Note this is not where this thinking has to go. But it can go to this place.
Your soul is your animating force, your potential. If you have a potential then you are trying to accomplish something by your very nature.
Can we use reason to figure out what that nature might be? Perhaps I see a woman’s reproductive anatomy and decide her purpose is to have children. After all, her potential is manifest in her womb and eggs. That is what her body wants her to do, and it is what she should do.
I’m not arguing for this view at all. But it is an interesting question, and actually very relevant to (and potentially dangerous for) the question of abortion rights.
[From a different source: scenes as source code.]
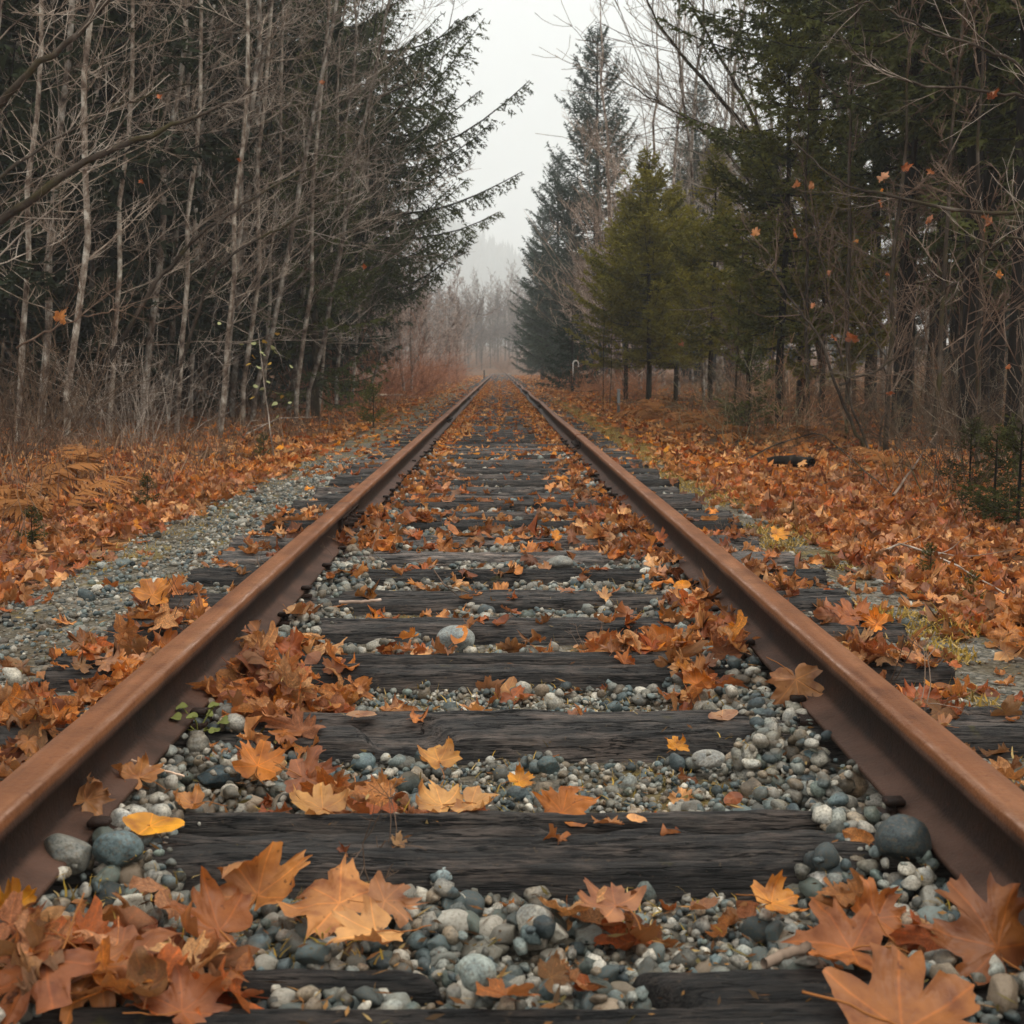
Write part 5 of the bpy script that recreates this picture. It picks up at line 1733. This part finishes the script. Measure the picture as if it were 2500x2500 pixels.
rs_ = random.Random(17)
for i in range(26):
    Y = rs_.uniform(14, 30); px = rs_.uniform(-80, 900)
    x = xat(px, Y)
    if x > -3.6 - rs_.random() or x < -Y * .42: x = -rs_.uniform(4.0, max(4.2, Y * .40))
    put_shrub(rs_.choice(['bramble', 'brush', 'grey']), x, Y, rs_.uniform(.45, .8), "tangled brown shrub under the pale alders left of the track", "tangled shrubs on the left bank")
for i in range(5):
    put_shrub('brush', xat(-60 + i * 45, 11.5 + i * .9), 11.5 + i * .9, .8, "dense red brown brush thicket at the left edge under the dark limb", "brush thicket at the left edge", tint=(.75, .72, .65))
for i in range(40):
    Y = rs_.uniform(30, 110); x = -rs_.uniform(2.6, 5.0)
    put_shrub(rs_.choice(['bramble', 'brush']), x, Y, rs_.uniform(.8, 1.4), "rusty brown shrub beside the far left stretch of track", "rusty shrubs on the far left", tint=(2.2, 1.35, 1.0))
for i in range(26):
    Y = rs_.uniform(24, 80); x = rs_.uniform(2.6, 5.2) + max(0, (Y - 24) * .01)
    put_shrub(rs_.choice(['bramble', 'brush']), x, Y, rs_.uniform(.5, .8), "low rusty shrub on the right bank near the white pipe and young firs", "rusty shrubs on the right bank", tint=(2.2, 1.35, .9))
for i in range(26):
    Y = rs_.uniform(9, 24); x = rs_.uniform(.21, .40) * Y
    if x < 3.3: x = 3.3 + rs_.random()
    put_shrub(rs_.choice(['bramble', 'brush', 'grey']), x, Y, rs_.uniform(.35, .7), "brown undergrowth shrub among the right hand trees", "undergrowth on the right bank", tint=(.6, .6, .55))

for i in range(80):
    Y = rs_.uniform(14, 40); x = rs_.uniform(.13, .40) * Y + .5
    if x < 3.0: x = 3.0 + rs_.random()
    put_shrub(rs_.choice(['bramble', 'brush', 'grey']), x, Y, rs_.uniform(.35, .7), "knee high rusty brush between the trunks of the right hand wood", "knee high brush in the right hand wood", tint=rs_.choice([(1.6, 1.1, .8), (1.0, .9, .8), (.7, .7, .5)]))

for i in range(30):
    Y = rs_.uniform(176, 215); x = rs_.uniform(-9, 9)
    put_shrub('brush', x, Y, rs_.uniform(1.0, 1.8), "faint brown brush closing the track at its far end", "faint brush at the far end of the track", tint=(1.3, 1.0, .8))

# fir seedlings
for (px, Y, s, lab, tint) in [(910, 19, .6, "yellow green fern like seedling beside the left shoulder", (1.6, 1.5, 1.0)), (1830, 17, 1.1, "small fir seedling in front of the ferns right of the track", (1.3, 1.3, 1.1)),
                              (2440, 7.6, .55, "dark fir seedling at the right edge above the leaf bank", (.7, .7, .6)), (2500, 6.8, .6, "second dark fir seedling cut by the right edge", (.7, .7, .6)),
                              (2380, 9.0, .5, "dark fir seedling behind the leaf bank on the right", (.6, .6, .55)), (2290, 5.3, .13, "tiny sparse seedling on the right leaf bank", (1.2, 1.2, 1)),
                              (2400, 4.6, .12, "tiny sparse seedling lower on the right leaf bank", (1.2, 1.2, 1)),
                              (350, 8.2, .22, "low dark evergreen sprig on the left leaf bank", (.7, .75, .7)), (60, 6.6, .2, "low dark evergreen sprig at the left edge", (.7, .75, .6)), (640, 13, .25, "low grey green sprig on the left bank", (1, 1.1, 1))]:
    plant('baby', xat(px, Y), Y, s=s, label=lab, cat="seedling", name="fir_seedling", tint=tint)

# dead ferns


def fern_mesh(seed, n=9, L=.75, green=False):
    r = np.random.default_rng(seed)
    G = Geo()
    for k in range(n):
        a = r.uniform(0, 6.283); el = r.uniform(.5, 1.2)
        P = curves(np.zeros((1, 3)), np.array([[math.cos(a) * math.cos(el), math.sin(a) * math.cos(el), math.sin(el)]]), np.array([L * r.uniform(.7, 1.15)]), 12, up=-1.6, wob=.05, r=r)
        c = np.array([.30, .12, .035]) * r.uniform(.6, 1.2) if not green else np.array([.07, .08, .02])
        V, F = tubes(P, np.linspace(.004, .0015, 12)[None], 3); G.add(V, F, c * .7)
        m_ = 22
        for sgn in (-1, 1):
            s = np.linspace(.18, .98, m_)
            p, t = sample(P, s[None]); p = p[0]; t = t[0]
            sd_ = unit(np.cross(t, [0, 0, 1.0])) * sgn
            ln = (L * .26 * np.sin(np.clip(s * 1.05, 0, 1) * np.pi) ** .7 * r.uniform(.8, 1.1, m_) + .01)[:, None]
            tip = p + (sd_ * .9 + t * .45) * ln + np.array([0, 0, -1]) * ln * r.uniform(.0, .6, (m_, 1))
            a_ = p - t * .011; b_ = p + t * .011
            mid = (p + tip) / 2
            V = np.stack([a_, mid - t * .010, tip, mid + t * .010, b_], 1).reshape(-1, 3)
            F = np.concatenate([np.array([[0, 1, 4], [1, 3, 4], [1, 2, 3]]) + 5 * i for i in range(m_)])
            G.add(V, F, c * 1.0)
    return G.mesh("fern", M_PLANT, smooth=False)


FERN = [fern_mesh(1), fern_mesh(2, 7, .6)]
for i, (px, Y, s, lab) in enumerate([(1610, 22, 1.3, "dead rusty fern below the bushy olive fir"), (1700, 20, 1.3, "pale dead fern fronds right of the track, largest clump"), (1740, 18.5, 1.1, "dead fern in front of the largest fern clump"), (1560, 24, 1.1, "dead rusty fern near the grey post"),
                                     (40, 9.0, 1.2, "dead red brown fern at the left edge"), (120, 8.0, 1.1, "dead orange fern frond clump at the left, lower one"), (1820, 16, .9, "dead fern at the foot of the dark bare trunk"), (2180, 11, 1.0, "dead fern under the right hand thicket"),
                                     (1660, 27, 1.2, "small dead fern between the young firs"), (200, 11, 1.1, "dead fern in the brush under the dark limb"), (1980, 15, 1.0, "dead fern right of the dark bare trunk")]):
    x = xat(px, Y)
    o = ob("dead_fern", FERN[i % 2], None, loc=(x, Y, float(ground_h(x, Y))), rot=(0, 0, random.uniform(0, 6.3)), scale=(s, s, s), color=(1, 1, 1))
    tag(o, lab, "fern")

# ------------------------------------------------------------------ dry grass, moss, stems (uncountable)


def blades(n, fx, hmin, hmax, w_, cols, lean=.5, name="dry_grass", label="", seed=3, seg=2):
    r = np.random.default_rng(seed)
    xy = fx(r, n)
    n = len(xy)
    if name == "moss":                 # grows on soil and stones, not on the ties or rails
        keep = np.array([not in_tie(a_, b_) or r.random() < .02 for a_, b_ in xy])
        xy = xy[keep]; n = len(xy)
        z = np.array([ground_at(a_, b_) for a_, b_ in xy]) - .002
    else:
        z = ground_h(xy[:, 0], xy[:, 1]) - .01
    L = r.uniform(hmin, hmax, n)
    a = r.uniform(0, 6.283, n)
    ln = r.uniform(.1, lean, n)
    d = np.stack([np.cos(a) * ln, np.sin(a) * ln, np.ones(n)], -1)
    P = curves(np.stack([xy[:, 0], xy[:, 1], z], -1), d, L, 4, up=-.7, wob=.16, r=r)
    wd = np.stack([-np.sin(a), np.cos(a), np.zeros(n)], -1)
    ww = (np.array([1, .9, .6, .1]) * w_)[None, :, None] * r.uniform(.6, 1.3, (n, 1, 1))
    V = np.stack([P - wd[:, None] * ww, P + wd[:, None] * ww], 2).reshape(-1, 3)
    i = np.arange(n * 8).reshape(n, 4, 2)
    F = np.stack([i[:, :-1, 0], i[:, :-1, 1], i[:, 1:, 1], i[:, 1:, 0]], -1).reshape(-1, 4)
    cc = np.array(cols)[r.integers(0, len(cols), n)] * r.uniform(.7, 1.25, (n, 1))
    me = mk_mesh(name, V, F, M_PLANT, smooth=False, col=np.repeat(cc, 8, axis=0))
    o = ob(name, me)
    tag(o, label, "grass", kind='stuff')
    return o


def fx_left(r, n):
    y = 3.5 + 30 * r.random(n * 2) ** 1.2
    x = -2.3 - r.random(n * 2) ** .8 * 7.5
    k = (np.abs(x) < y * .46) & (fbm(x * .7, y * .5, 8) > .42)
    return np.stack([x[k], y[k]], -1)[:n]


def fx_right(r, n):
    y = 5 + 34 * r.random(n * 2) ** 1.2
    x = 2.7 + r.random(n * 2) * 7
    k = (np.abs(x) < y * .46) & (fbm(x * .7, y * .5, 18) > .48)
    return np.stack([x[k], y[k]], -1)[:n]


def fx_strip(r, n):
    y = 2.6 + 30 * r.random(n) ** 1.6
    x = 1.44 + r.normal(0, .15, n) + .02 * np.sin(y)
    k = (fbm(x * 3, y * 1.2, 28) > .40) & (x > 1.12)
    return np.stack([x[k], y[k]], -1)


def fx_track(r, n):
    y = 1.7 + 22 * r.random(n) ** 1.5
    x = r.uniform(-1.25, 1.25, n)
    k = ((fbm(x * 2.5, y * 2.2, 44) > .57) | ((fbm(x * 2.3 + 3, y * 2.6, 77, 3) < .42) & (np.abs(x) < .55))) & (np.abs(np.abs(x - TC) - RAILX) > .07)
    return np.stack([x[k], y[k]], -1)


def fx_leftg(r, n):
    y = 5 + 60 * r.random(n) ** 1.3
    x = -1.75 + r.normal(0, .16, n)
    k = fbm(x * 2, y * .8, 48) > .5
    return np.stack([x[k], y[k]], -1)


BR = [(.16, .085, .05), (.22, .13, .08), (.10, .05, .03), (.28, .18, .11), (.13, .06, .035)]
blades(15000, fx_left, .12, .50, .0038, BR, .9, label="dry brown stems and grass tangled over the left bank", seed=3)
blades(7000, fx_right, .10, .40, .0036, BR + [(.08, .08, .03)], .9, label="dry brown stems tangled over the right bank", seed=4)
MO = [(.30, .18, .03), (.40, .25, .06), (.19, .125, .03), (.42, .29, .12), (.32, .21, .035)]
blades(42000, fx_strip, .010, .045, .0030, MO, 1.5, name="moss", label="yellow green moss and short dead grass strip right of the ties", seed=5)
blades(24000, fx_track, .008, .034, .0015, MO, 1.6, name="moss", label="yellowish moss tufts growing between the ties", seed=6)
blades(7000, fx_leftg, .01, .05, .0020, MO, 1.4, name="moss", label="faint mossy grass along the left gravel shoulder", seed=7)

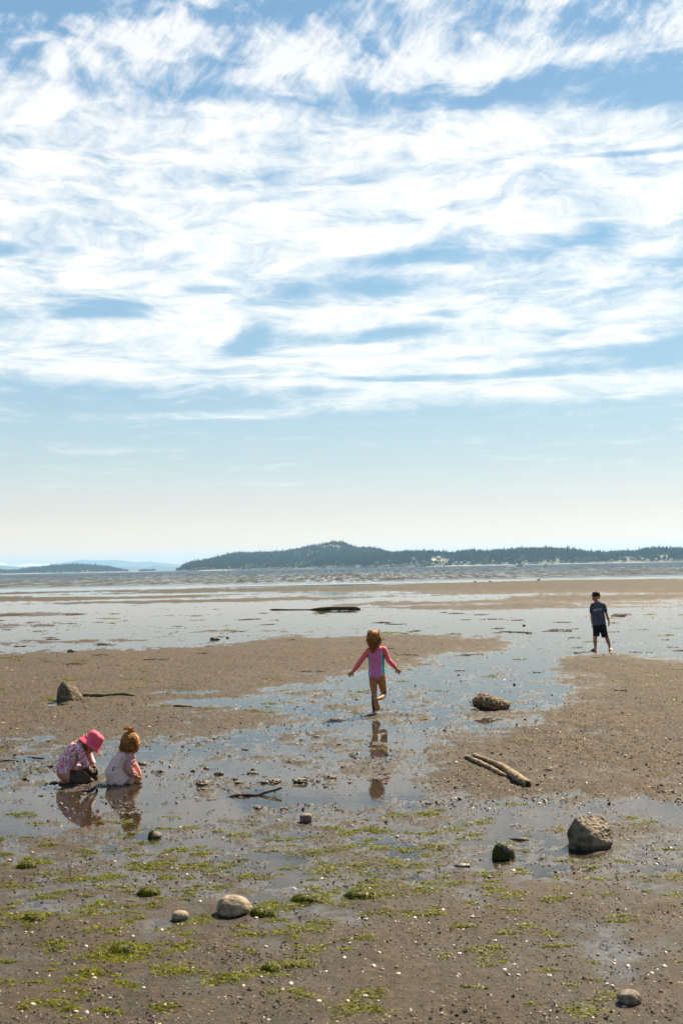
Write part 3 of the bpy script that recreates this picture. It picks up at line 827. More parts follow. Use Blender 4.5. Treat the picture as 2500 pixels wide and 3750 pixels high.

It’s not a question of fact based in the way I and (probably) you are used to thinking. It is a challenge to that entire way of thinking.
OK.
The difference is that science and scientists don’t tell us what we MUST do even based on all the evidence. Like, say, two male whales having sex (saw that somewhere… SNL WU?)
The difference is that theology and theologists tell us what we MUST do, based on their beliefs, based on no science at all.
The interesting thing is that this debate doesn’t need to involve science at all, nor faith.
The person wants healthcare, which is available and on average safer than pregnancy. The onus is on the person opposing healthcare to say they shouldn’t have it. There is no science that will tell me if or when that fetus gains a flergl, so I will ignore its flergl or lack of flergl. I require a reason not based on religion or flergls that the person should be denied healthcare.
And the reason is because science moved away from the sort of considerations i mentioned, around the time of descartes.
i do think there is a cost, though. when an object doesn’t have a purpose, it loses all agency. it becomes only a potential tool, in other words. the line between studying it as it naturally is, and studying it as it might be exploited for economic gain, disappears. it opens the door for our culture to abuse the environment the way it has.
and when you start aiming that view at the human body, it has the potential to reduce the human being in the same way. to turn it into a machine for economic manipulation. to forbid treatments like IVF is an overreaction, in my view. but i do think this is a valid concern.
I think the question of the human soul and the morality of abortion and where we think the legal line should be are all pretty intricately intertwined and I would be opposed to splitting out that topic into a separate thread FWIW.
Understood; but there was also a valid comment about the drift as well. I just haven’t followed the discussion thoroughly enough to feel that I can split posts sufficiently (hence the comment about doing so tomorrow).
I don’t plan to move ALL posts relating to the discussion of the soul to a separate thread; but will review and see how far afield the drift actually goes from the OP and seek feedback from other moderators before making any moves.
People need to chill about thread drift in general and I think even calling this particular discussion “thread drift” in the first place is quite a stretch. JMO
I don’t know if anything needs moved. I somewhat forcibly course-corrected it due to my own annoyance at an important topic moving into the theological territory that’s already fucked up the current landscape.